Lately I have been distinguishing the ‘historical self’ as one way we can talk about who we are. Normally, this is the ‘self’ that runs the show throughout a lot of our life. One fact of growing older is that there’s a lot more behind us than in front of us—more years of patterns and habits in our thoughts, behaviors and ‘ways of being’. I think everyone knows (and has probably experienced) that habits are hard to break. Some are so hard to change that the line between habit and addiction blurs. The older we get, the stronger this ‘historical self’—this storybook collection of thoughts, behaviours and ways of being—can become, and the harder it can seem to make fundamental changes.
When a habit has a physical form (such as cigarette smoking, binge eating or staying up late at night), it’s fairly easy to see it as a habit and undertake some program or action to change it. It’s clear what we’re trying to change. We either achieve what we want or we don’t: success or failure is obvious.
On the other hand, our ‘way of being’ isn’t so easy to distinguish. Sometimes disguised as our ‘personality’ and often accepted and unchallenged as ‘just the way I am’, our ‘way of being’ tends to be pervasive. Some of our positive ways of being might include: being responsible, being a good listener, being loyal, honest, compassionate and happy. Some negative examples might include: being stubborn, ‘lazy’, abrasive, resentful, closed-minded, overly cautious and resigned.
Distinguishing my ‘historical self’ from my commitments about who I am (or what I might call my ‘committed self’) can be very freeing. It allows me to realize how much of ‘the way I am’ is just habit and that I always have the possibility of reinventing myself and breaking with past patterns and habits if I am committed and can remain present to my choices. It seems to me this becomes both more difficult and more important as we get older. More important because if we cannot change our ways of being then we will, in all probability, age pretty much as a continuation of however we have lived so far—as a continuation of our story. If we can choose between ‘being the story’ and ‘being our commitments’, then we have a choice—not only about what we do, but also about who we are.
For example, if I’ve been a planner my whole life, living in a very deliberate and controlled manner, and if I want to be spontaneous and experience living life on more of a day-to-day basis when I retire, I will need to ‘be’ different. That is, I’ll need to transform how I relate to the future, how I relate to myself and, probably, how I relate to others. To invent myself in a new way, I will have to ‘be’ more confident and so forth. If all I have to work with is my historical self, this can be a daunting task.

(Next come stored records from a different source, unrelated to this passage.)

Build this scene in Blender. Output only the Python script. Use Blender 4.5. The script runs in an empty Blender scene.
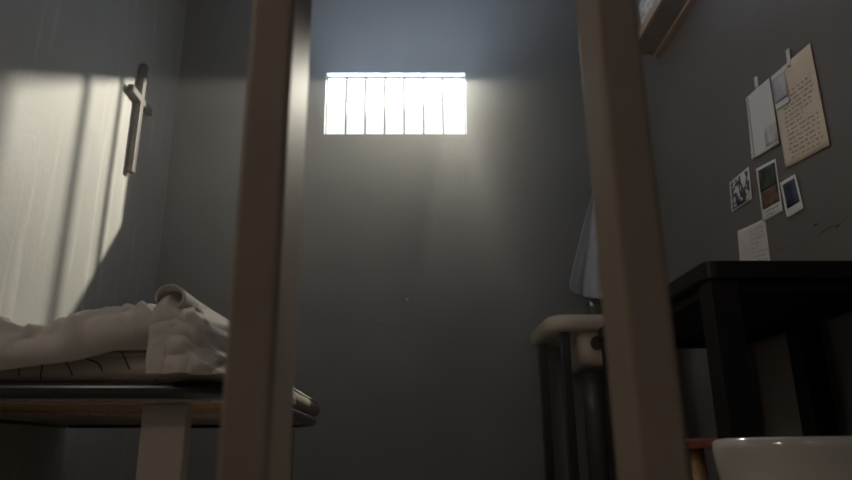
import bpy, bmesh, math, random
from mathutils import Vector, Matrix, noise
S = bpy.context.scene
COL = S.collection
R = math.radians
random.seed(7)

# ------------------------------------------------------------------ camera geometry
F, PX, PITCH, ZC = 690.0, 405.0, math.atan(0.3116), 0.36
CP, SP = math.cos(PITCH), math.sin(PITCH)
def ray(px, py):
    v = (240 - py) / F
    d = CP - v * SP
    return Vector(((px - PX) / F / d, 1.0, (SP + v * CP) / d))
CAM = Vector((0, 0, ZC))
def on_y(px, py, y): return CAM + ray(px, py) * y
def on_x(px, py, x):
    r = ray(px, py)
    return CAM + r * (x / r.x)

YB, YO = 3.46, 3.54            # inner and outer face of the back wall
XL, XR, ZTOP = -1.28, 1.24, 3.0
YF = -1.7                      # corridor end behind the camera

# ------------------------------------------------------------------ materials
def mat(name, color, rough=0.6, metal=0.0, var=0.0, scale=6.0, bump=0.0, bscale=60.0, spec=0.5):
    m = bpy.data.materials.new(name); m.use_nodes = True
    nt = m.node_tree; b = nt.nodes['Principled BSDF']
    b.inputs['Base Color'].default_value = (*color, 1)
    b.inputs['Roughness'].default_value = rough
    b.inputs['Metallic'].default_value = metal
    b.inputs['Specular IOR Level'].default_value = spec
    tc = nt.nodes.new('ShaderNodeTexCoord')
    if var > 0:
        n = nt.nodes.new('ShaderNodeTexNoise'); n.inputs['Scale'].default_value = scale
        n.inputs['Detail'].default_value = 6
        nt.links.new(tc.outputs['Object'], n.inputs['Vector'])
        r = nt.nodes.new('ShaderNodeValToRGB')
        r.color_ramp.elements[0].position = 0.3; r.color_ramp.elements[1].position = 0.7
        r.color_ramp.elements[0].color = (*[max(0, c * (1 - var)) for c in color], 1)
        r.color_ramp.elements[1].color = (*[min(1, c * (1 + var)) for c in color], 1)
        nt.links.new(n.outputs['Fac'], r.inputs['Fac'])
        nt.links.new(r.outputs['Color'], b.inputs['Base Color'])
    if bump > 0:
        n2 = nt.nodes.new('ShaderNodeTexNoise'); n2.inputs['Scale'].default_value = bscale
        n2.inputs['Detail'].default_value = 5
        nt.links.new(tc.outputs['Object'], n2.inputs['Vector'])
        bp = nt.nodes.new('ShaderNodeBump'); bp.inputs['Strength'].default_value = bump
        bp.inputs['Distance'].default_value = 0.01
        nt.links.new(n2.outputs['Fac'], bp.inputs['Height'])
        nt.links.new(bp.outputs['Normal'], b.inputs['Normal'])
    return m

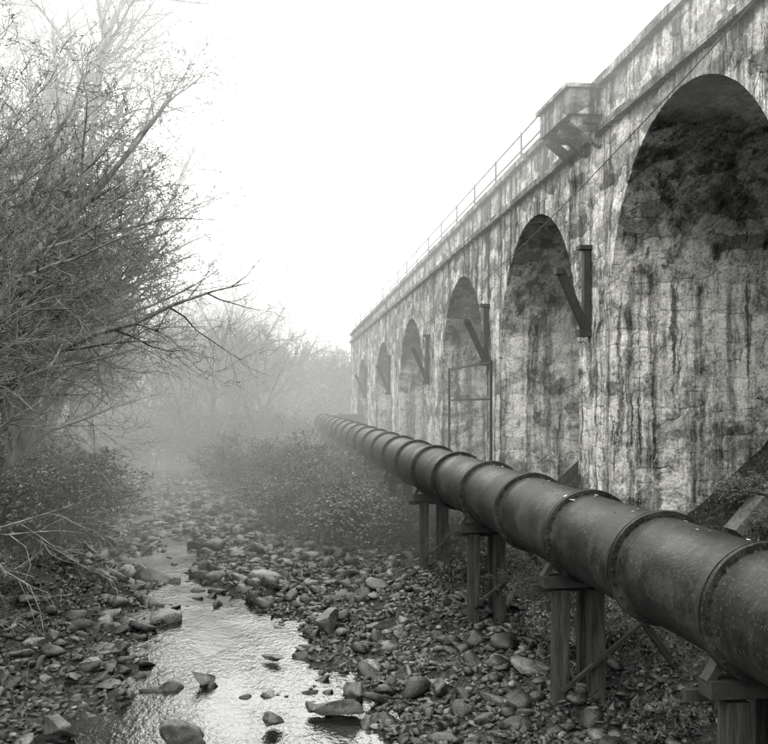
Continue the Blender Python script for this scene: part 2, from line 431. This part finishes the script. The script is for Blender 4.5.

Some believe (including a number of psychologists) that people don’t change in these fundamental ways except in a crisis or over very long periods of time. I have seen that, just as we can master other aspects of human experience, if we can transform ourselves in one arena or even observe it in others, then it’s only a matter of rigor and practice to master our way of being. People can ‘design’ who they are through declaration and commitments—new habits and patterns can emerge. These kinds of changes are greatly facilitated when we have someone or something outside our ‘internal frames of reference’, such as a coach or a Higher Power.
Another name for the historical self is the ego. I consider that the ego is to the individual what the culture is to the community or society. Both are ‘self-referential stories’ that organize and drive our actions and experience. Both stories are ‘closed’ to any commitments or possibilities that don’t fit within their respective story. Their purpose: to perpetuate conventional wisdom and limit the future to more, better or different variations of the past (whatever makes sense historically, as in the status quo). The ego (individual historical self) or culture (collective historical ‘self’) can be useful sources of information for learning, if we distinguish them from who we are as our commitments and our vision of ourselves. Without this distinction, we only commit to whatever makes sense based on our past, guaranteeing our future will be more of the same.
Transforming our culture of aging or inventing who we want to ‘be’ as we grow older involves creating a new story and then committing ourselves with all our heart to living each day in the context of that new story, the one of our own making. It means creating a possibility and committing to that possibility before there is any evidence (from the past) that it’s possible. It’s about creating a new game for the rest of our lives. A game worth playing in which the prize is having the rest of life be at least as rich, full, exciting and empowering as any other period in our life.